There’s a quiet pressure most of us carry, often without realizing it. The pressure to soften our opinions. To dilute our personality. To round off our edges so we’re easier to accept, easier to like, easier to keep around. It shows up in meetings when you don’t say what you really think. In friendships where you laugh along even when something feels off. In life choices where you follow the applause instead of your gut.
And slowly, without any dramatic moment, you start trading authenticity for approval.
The problem is, approval is a terrible currency. It’s unstable. It depends on moods, contexts, power dynamics, and who happens to be in the room. What earns you praise in one season can get you criticized in the next. When you build your identity around being liked, you’re constantly adjusting yourself to fit other people’s expectations. You become reactive instead of grounded.

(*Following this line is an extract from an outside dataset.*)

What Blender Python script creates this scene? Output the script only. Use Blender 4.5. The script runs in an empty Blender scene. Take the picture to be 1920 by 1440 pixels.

Authenticity, on the other hand, is expensive upfront but priceless over time.
Being real costs you something. It might cost you popularity. It might cost you invitations, validation, or being everyone’s favorite. Some people will misunderstand you. Others will decide you’re “too much,” “too opinionated,” or “not their vibe.” And that can sting, especially if you’re someone who genuinely wants harmony and connection.
But here’s the part we don’t say out loud enough: not everyone is supposed to like you.
When someone dislikes you for being authentic, they’re doing you a favor. They’re saving you years of performing, pretending, and slowly resenting yourself for shrinking to stay palatable. The people who only like the edited version of you don’t actually like you. They like the mask. And maintaining a mask is exhausting.
There’s also a subtle arrogance in trying to be universally liked. It assumes you should be compatible with everyone, when in reality, humans are meant to be different. Different values. Different rhythms. Different boundaries. Friction isn’t failure; it’s feedback. It tells you where alignment exists and where it doesn’t.
Think about the people you admire most. The ones who feel grounded, calm, and unmistakably themselves. They’re not trying to win every room. They’re not constantly explaining or justifying who they are. They’ve made peace with being misunderstood by some and deeply respected by a few. That peace didn’t come from approval. It came from clarity.
And clarity changes everything.
When you stop chasing approval, your decisions get cleaner. You say yes with intention and no without guilt. Your work improves because it’s no longer filtered through fear. Your relationships deepen because the ones that remain are built on honesty, not performance. You might have fewer people around you, but the connections are real, and real always outweighs many.
This doesn’t mean being rude, dismissive, or reckless with your words. Authenticity isn’t about being unkind. It’s about being aligned. You can be respectful and still firm. You can be compassionate without abandoning yourself. You can evolve without betraying who you are at your core.
The irony is that when you stop trying to be liked, you often become more magnetic. Not to everyone, but to the right people. The ones who see you clearly and don’t need you to contort yourself to belong. That kind of belonging doesn’t require effort. It feels like exhaling.
So let people dislike you.
Let them project. Let them misunderstand. Let them walk away if they need to. You’re not here to manage everyone’s comfort. You’re here to live a life that doesn’t require you to look back and wonder who you could’ve been if you’d just been braver.
Approval fades. Authenticity compounds.
Choose the thing that lets you sleep at night knowing the person you showed the world is the same one you recognize in the mirror.